DATA SECTION:
○ ○ ○ ○ ○ ○ ○
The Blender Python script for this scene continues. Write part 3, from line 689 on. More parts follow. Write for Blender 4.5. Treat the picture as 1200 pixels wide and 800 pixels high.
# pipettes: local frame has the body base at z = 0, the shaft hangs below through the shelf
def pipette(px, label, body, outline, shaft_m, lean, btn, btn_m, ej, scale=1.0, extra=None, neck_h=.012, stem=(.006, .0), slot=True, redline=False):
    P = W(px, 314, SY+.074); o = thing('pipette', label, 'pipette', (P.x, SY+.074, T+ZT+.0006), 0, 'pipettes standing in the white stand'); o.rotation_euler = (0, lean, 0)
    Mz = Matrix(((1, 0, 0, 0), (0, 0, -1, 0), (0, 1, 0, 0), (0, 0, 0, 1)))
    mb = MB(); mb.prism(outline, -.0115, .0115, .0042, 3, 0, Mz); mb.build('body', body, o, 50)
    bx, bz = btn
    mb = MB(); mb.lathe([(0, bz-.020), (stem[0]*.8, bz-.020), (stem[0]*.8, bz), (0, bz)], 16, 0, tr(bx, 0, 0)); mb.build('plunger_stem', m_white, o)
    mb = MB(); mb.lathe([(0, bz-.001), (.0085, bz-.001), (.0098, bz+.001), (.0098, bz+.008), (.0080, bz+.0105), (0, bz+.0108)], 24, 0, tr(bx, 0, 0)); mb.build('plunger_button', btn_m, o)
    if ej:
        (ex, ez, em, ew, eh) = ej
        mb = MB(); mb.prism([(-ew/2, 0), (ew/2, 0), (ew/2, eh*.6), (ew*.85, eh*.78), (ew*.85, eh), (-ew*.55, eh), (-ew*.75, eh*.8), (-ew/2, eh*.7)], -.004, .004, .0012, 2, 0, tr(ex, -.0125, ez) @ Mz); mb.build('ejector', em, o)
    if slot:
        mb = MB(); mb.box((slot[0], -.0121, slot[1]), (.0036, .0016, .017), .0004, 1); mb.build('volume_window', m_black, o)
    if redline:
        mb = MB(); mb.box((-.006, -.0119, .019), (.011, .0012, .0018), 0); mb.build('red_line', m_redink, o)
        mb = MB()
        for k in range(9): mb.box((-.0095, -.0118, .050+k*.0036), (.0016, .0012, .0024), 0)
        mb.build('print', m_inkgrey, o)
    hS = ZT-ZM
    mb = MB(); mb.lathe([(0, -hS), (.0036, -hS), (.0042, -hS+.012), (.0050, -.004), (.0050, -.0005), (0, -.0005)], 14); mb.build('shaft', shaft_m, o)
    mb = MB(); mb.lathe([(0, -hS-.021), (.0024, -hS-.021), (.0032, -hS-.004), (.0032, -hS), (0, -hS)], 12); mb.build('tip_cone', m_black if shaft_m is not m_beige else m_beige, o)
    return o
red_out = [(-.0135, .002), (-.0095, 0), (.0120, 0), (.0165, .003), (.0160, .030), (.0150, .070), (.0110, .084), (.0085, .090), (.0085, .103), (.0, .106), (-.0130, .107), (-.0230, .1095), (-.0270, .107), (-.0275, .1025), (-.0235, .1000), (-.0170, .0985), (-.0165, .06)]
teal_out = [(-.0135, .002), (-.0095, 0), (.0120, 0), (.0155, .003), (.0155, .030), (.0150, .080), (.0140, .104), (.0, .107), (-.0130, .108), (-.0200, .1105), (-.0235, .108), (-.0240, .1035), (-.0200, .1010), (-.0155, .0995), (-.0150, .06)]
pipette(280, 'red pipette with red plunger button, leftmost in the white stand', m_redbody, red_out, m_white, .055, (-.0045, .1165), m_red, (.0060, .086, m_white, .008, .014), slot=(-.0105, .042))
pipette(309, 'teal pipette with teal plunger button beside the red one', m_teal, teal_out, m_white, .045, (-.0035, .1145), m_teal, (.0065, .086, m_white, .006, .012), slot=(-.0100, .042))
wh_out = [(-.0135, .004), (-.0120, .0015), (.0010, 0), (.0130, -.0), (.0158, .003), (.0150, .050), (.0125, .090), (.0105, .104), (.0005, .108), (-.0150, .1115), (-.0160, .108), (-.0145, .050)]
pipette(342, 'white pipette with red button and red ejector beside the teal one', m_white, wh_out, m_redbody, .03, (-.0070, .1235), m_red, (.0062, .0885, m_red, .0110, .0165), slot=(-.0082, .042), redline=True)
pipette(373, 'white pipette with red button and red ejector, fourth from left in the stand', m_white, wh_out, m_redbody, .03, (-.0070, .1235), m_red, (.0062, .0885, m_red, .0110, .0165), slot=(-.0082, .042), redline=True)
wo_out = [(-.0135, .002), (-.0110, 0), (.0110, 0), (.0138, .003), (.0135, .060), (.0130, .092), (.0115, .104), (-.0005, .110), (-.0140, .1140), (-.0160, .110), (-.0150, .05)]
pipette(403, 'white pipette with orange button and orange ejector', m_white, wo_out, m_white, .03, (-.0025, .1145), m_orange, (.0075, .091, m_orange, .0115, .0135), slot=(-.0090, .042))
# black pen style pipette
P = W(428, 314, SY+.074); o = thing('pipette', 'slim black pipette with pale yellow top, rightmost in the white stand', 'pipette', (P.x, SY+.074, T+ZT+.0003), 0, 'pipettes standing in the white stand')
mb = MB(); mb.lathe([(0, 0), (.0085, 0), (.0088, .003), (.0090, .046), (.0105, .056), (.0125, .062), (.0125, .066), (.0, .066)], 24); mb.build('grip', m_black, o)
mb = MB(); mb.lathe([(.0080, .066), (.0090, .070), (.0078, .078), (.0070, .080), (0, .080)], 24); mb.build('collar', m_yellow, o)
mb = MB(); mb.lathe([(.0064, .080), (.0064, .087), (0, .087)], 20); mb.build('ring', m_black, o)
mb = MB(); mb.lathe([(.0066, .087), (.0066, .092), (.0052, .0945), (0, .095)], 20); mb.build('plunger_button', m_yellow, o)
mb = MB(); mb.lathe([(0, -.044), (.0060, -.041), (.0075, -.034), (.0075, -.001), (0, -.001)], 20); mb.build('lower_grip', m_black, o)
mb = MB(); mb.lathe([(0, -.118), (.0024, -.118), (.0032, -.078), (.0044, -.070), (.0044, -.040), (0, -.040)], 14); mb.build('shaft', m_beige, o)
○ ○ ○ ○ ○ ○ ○
TASK GOAL:
Extract the data in full. Keep it word for word.

WORKED SOLUTION:
The Blender Python script for this scene continues. Write part 3, from line 689 on. More parts follow. Write for Blender 4.5. Treat the picture as 1200 pixels wide and 800 pixels high.
# pipettes: local frame has the body base at z = 0, the shaft hangs below through the shelf
def pipette(px, label, body, outline, shaft_m, lean, btn, btn_m, ej, scale=1.0, extra=None, neck_h=.012, stem=(.006, .0), slot=True, redline=False):
    P = W(px, 314, SY+.074); o = thing('pipette', label, 'pipette', (P.x, SY+.074, T+ZT+.0006), 0, 'pipettes standing in the white stand'); o.rotation_euler = (0, lean, 0)
    Mz = Matrix(((1, 0, 0, 0), (0, 0, -1, 0), (0, 1, 0, 0), (0, 0, 0, 1)))
    mb = MB(); mb.prism(outline, -.0115, .0115, .0042, 3, 0, Mz); mb.build('body', body, o, 50)
    bx, bz = btn
    mb = MB(); mb.lathe([(0, bz-.020), (stem[0]*.8, bz-.020), (stem[0]*.8, bz), (0, bz)], 16, 0, tr(bx, 0, 0)); mb.build('plunger_stem', m_white, o)
    mb = MB(); mb.lathe([(0, bz-.001), (.0085, bz-.001), (.0098, bz+.001), (.0098, bz+.008), (.0080, bz+.0105), (0, bz+.0108)], 24, 0, tr(bx, 0, 0)); mb.build('plunger_button', btn_m, o)
    if ej:
        (ex, ez, em, ew, eh) = ej
        mb = MB(); mb.prism([(-ew/2, 0), (ew/2, 0), (ew/2, eh*.6), (ew*.85, eh*.78), (ew*.85, eh), (-ew*.55, eh), (-ew*.75, eh*.8), (-ew/2, eh*.7)], -.004, .004, .0012, 2, 0, tr(ex, -.0125, ez) @ Mz); mb.build('ejector', em, o)
    if slot:
        mb = MB(); mb.box((slot[0], -.0121, slot[1]), (.0036, .0016, .017), .0004, 1); mb.build('volume_window', m_black, o)
    if redline:
        mb = MB(); mb.box((-.006, -.0119, .019), (.011, .0012, .0018), 0); mb.build('red_line', m_redink, o)
        mb = MB()
        for k in range(9): mb.box((-.0095, -.0118, .050+k*.0036), (.0016, .0012, .0024), 0)
        mb.build('print', m_inkgrey, o)
    hS = ZT-ZM
    mb = MB(); mb.lathe([(0, -hS), (.0036, -hS), (.0042, -hS+.012), (.0050, -.004), (.0050, -.0005), (0, -.0005)], 14); mb.build('shaft', shaft_m, o)
    mb = MB(); mb.lathe([(0, -hS-.021), (.0024, -hS-.021), (.0032, -hS-.004), (.0032, -hS), (0, -hS)], 12); mb.build('tip_cone', m_black if shaft_m is not m_beige else m_beige, o)
    return o
red_out = [(-.0135, .002), (-.0095, 0), (.0120, 0), (.0165, .003), (.0160, .030), (.0150, .070), (.0110, .084), (.0085, .090), (.0085, .103), (.0, .106), (-.0130, .107), (-.0230, .1095), (-.0270, .107), (-.0275, .1025), (-.0235, .1000), (-.0170, .0985), (-.0165, .06)]
teal_out = [(-.0135, .002), (-.0095, 0), (.0120, 0), (.0155, .003), (.0155, .030), (.0150, .080), (.0140, .104), (.0, .107), (-.0130, .108), (-.0200, .1105), (-.0235, .108), (-.0240, .1035), (-.0200, .1010), (-.0155, .0995), (-.0150, .06)]
pipette(280, 'red pipette with red plunger button, leftmost in the white stand', m_redbody, red_out, m_white, .055, (-.0045, .1165), m_red, (.0060, .086, m_white, .008, .014), slot=(-.0105, .042))
pipette(309, 'teal pipette with teal plunger button beside the red one', m_teal, teal_out, m_white, .045, (-.0035, .1145), m_teal, (.0065, .086, m_white, .006, .012), slot=(-.0100, .042))
wh_out = [(-.0135, .004), (-.0120, .0015), (.0010, 0), (.0130, -.0), (.0158, .003), (.0150, .050), (.0125, .090), (.0105, .104), (.0005, .108), (-.0150, .1115), (-.0160, .108), (-.0145, .050)]
pipette(342, 'white pipette with red button and red ejector beside the teal one', m_white, wh_out, m_redbody, .03, (-.0070, .1235), m_red, (.0062, .0885, m_red, .0110, .0165), slot=(-.0082, .042), redline=True)
pipette(373, 'white pipette with red button and red ejector, fourth from left in the stand', m_white, wh_out, m_redbody, .03, (-.0070, .1235), m_red, (.0062, .0885, m_red, .0110, .0165), slot=(-.0082, .042), redline=True)
wo_out = [(-.0135, .002), (-.0110, 0), (.0110, 0), (.0138, .003), (.0135, .060), (.0130, .092), (.0115, .104), (-.0005, .110), (-.0140, .1140), (-.0160, .110), (-.0150, .05)]
pipette(403, 'white pipette with orange button and orange ejector', m_white, wo_out, m_white, .03, (-.0025, .1145), m_orange, (.0075, .091, m_orange, .0115, .0135), slot=(-.0090, .042))
# black pen style pipette
P = W(428, 314, SY+.074); o = thing('pipette', 'slim black pipette with pale yellow top, rightmost in the white stand', 'pipette', (P.x, SY+.074, T+ZT+.0003), 0, 'pipettes standing in the white stand')
mb = MB(); mb.lathe([(0, 0), (.0085, 0), (.0088, .003), (.0090, .046), (.0105, .056), (.0125, .062), (.0125, .066), (.0, .066)], 24); mb.build('grip', m_black, o)
mb = MB(); mb.lathe([(.0080, .066), (.0090, .070), (.0078, .078), (.0070, .080), (0, .080)], 24); mb.build('collar', m_yellow, o)
mb = MB(); mb.lathe([(.0064, .080), (.0064, .087), (0, .087)], 20); mb.build('ring', m_black, o)
mb = MB(); mb.lathe([(.0066, .087), (.0066, .092), (.0052, .0945), (0, .095)], 20); mb.build('plunger_button', m_yellow, o)
mb = MB(); mb.lathe([(0, -.044), (.0060, -.041), (.0075, -.034), (.0075, -.001), (0, -.001)], 20); mb.build('lower_grip', m_black, o)
mb = MB(); mb.lathe([(0, -.118), (.0024, -.118), (.0032, -.078), (.0044, -.070), (.0044, -.040), (0, -.040)], 14); mb.build('shaft', m_beige, o)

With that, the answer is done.